A team of researchers led by a Stanford professor investigated the correlation between financial resources, happiness, and the feeling of having a meaningful and purposeful life. What they found was that, in general, the greater the financial resources, the weaker the relationship of happiness with the feeling of living a meaningful life.

The team, led by Jennifer Aaker, professor of marketing at Stanford Graduate School of Business, a scholar of the relationships between happiness, money, and feelings of meaning, analyzed data from multiple samples involving more than 500,000 people in 123 countries.

Aaker and her coauthors found that meaning is a stronger predictor of happiness for people with low incomes than those with greater financial resources. In other words, people with more money may be happier, but people with less money view happiness as tied to a sense of meaning — the belief that their life has purpose, value, and direction.
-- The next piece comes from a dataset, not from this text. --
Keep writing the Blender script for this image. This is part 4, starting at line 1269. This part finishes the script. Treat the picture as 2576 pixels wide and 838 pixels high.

And, remarkably, that connection is consistent across much of the world.

They propose this effect is due to more affluent individuals having greater access to other external sources of happiness, which allows them to rely less on the internally constructed sense of meaning to enjoy greater happiness.

To Stanford’s publishing, Aaker cautioned that these findings should not be used to minimize or dismiss the real disadvantages that low-income people and communities face. Instead, the paper provides additional context for future research and policymaking. “In addition to improving basic conditions for lower-income people, policies should not neglect the importance of meaning” in life, she said.